LaRue, operating out of the no-huddle for the first time in the third quarter, managed to rally the Deacs from a 35-0 deficit to within 35-20 with 12:06 remaining in the fourth quarter. Relying nearly exclusively on the short pass, LaRue racked up 478 passing yards for the game.

"One time I thought we had been on the sideline the whole third quarter," sophomore wide receiver Corey Thomas said. "It just seemed like the defense had been out there all day."

Despite the stellar numbers, LaRue and the Wake offensive gurus managed to turn the no-huddle into a plodding offense with numerous gains of three or four yards per pass. Two Wake drives--in the supposed fast-break, two-minute drill offense--lasted 14 and 17 plays, respectively, eating up the clock for Wake's dwindling chances and lulling the audience to sleep.

  • The Duke defense. Now this unit was the real star of the afternoon. Duke fans were able to witness one of the worst defenses in the country sink even lower. As if being ranked 106th in the nation in total defense weren't bad enough, the Blue Devils allowed the ACC's worst offense to pile up huge numbers. The Demon Deacons' 494 total yards easily surpassed their best total of the year, bettering even their performance over lowly Tulane.

"Our guys up front did a nice job with their pass rush," Caldwell said. "They didn't pressure us a whole lot. They tried to early on, and we caught a couple of deep ones on them, so they got away from the pressure."

With senior free safety Ray Farmer knocked out of the game in the first quarter, LaRue was free to pass at will. And with little Duke pressure--the Blue Devils had slipped into the prevent defense by the third quarter--the Demon Deacons seemed to not even be challenged on pass route after pass route.
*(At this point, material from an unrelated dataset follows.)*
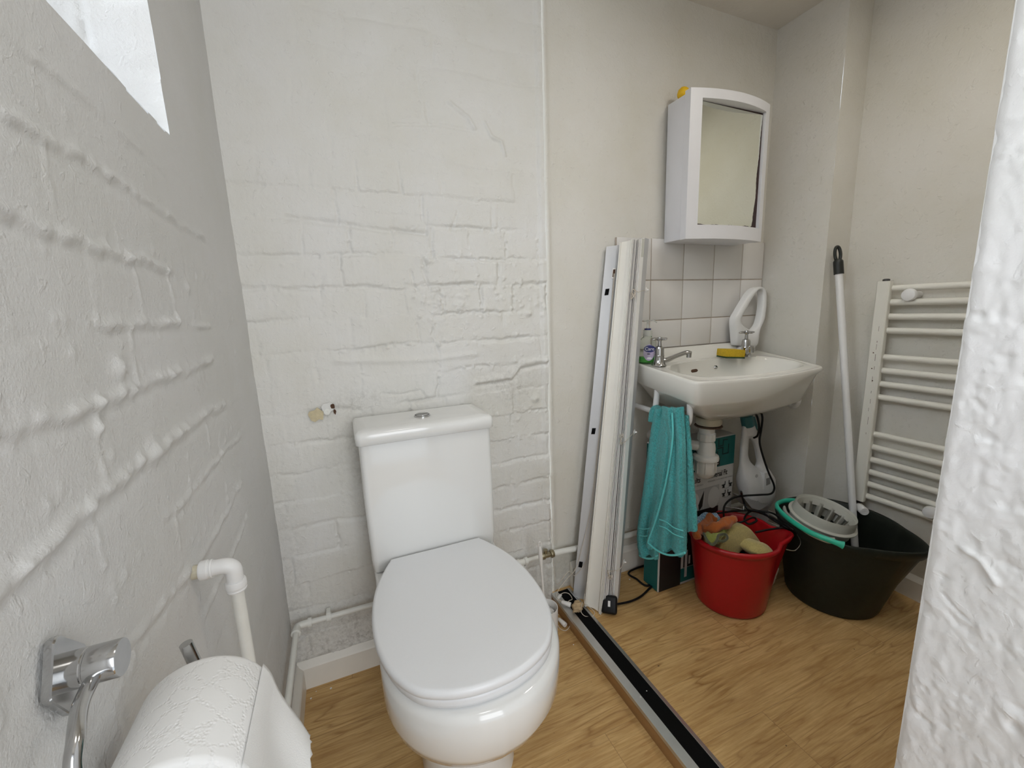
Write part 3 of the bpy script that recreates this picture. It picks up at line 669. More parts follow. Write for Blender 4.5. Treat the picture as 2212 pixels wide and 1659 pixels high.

"They blitzed a few times," Caldwell said. "It just wasn't a factor. Our guys did a good job of picking it up and delivering the ball in key situations."

It seemed as if the Blue Devils were just happy with their 35 straight points, and would be content to sit back while Wake stormed from behind.

According to Thomas, the Blue Devils may have "looked like we were complacent," but "we really weren't."

Regardless, if the offensive output propelled by LaRue proved to be too much, what can the Blue Devil defense expect to do against much better teams like Clemson and North Carolina?

At least fans Saturday got an early glimpse of the gloomy future awaiting the team.

  • Alonzo Moyer. This freshman that was converted to safety provided what may have been the lone heart-stopping, replay-worthy highlight of the game. After Wake had crawled within 15 points in the fourth quarter, Moyer intercepted an errant LaRue pass and streaked down the sideline 40 yards, knifing past defenders with an uncommon burst of speed. The touchdown vaulted the Blue Devils to an insurmountable 42-20 lead, sealing the game.

"When someone's throwing it that much, for a freshman safety to keep his poise and make play after play, and then make the big one and return it for a touchdown--you've got to be proud of a kid like that," head coach Fred Goldsmith said.

For Moyer, who played so many minutes because of the injury to Farmer, the play was the first in what he hopes will be many.

"They put me in there for a reason," Moyer said. "I was just at the right place at the right time."

He provided a lone spark late in the game, when the thinned-out crowd seemed more interested in getting good seats to the Blue-White basketball scrimmage than in watching the clash of the cellar-dwellers.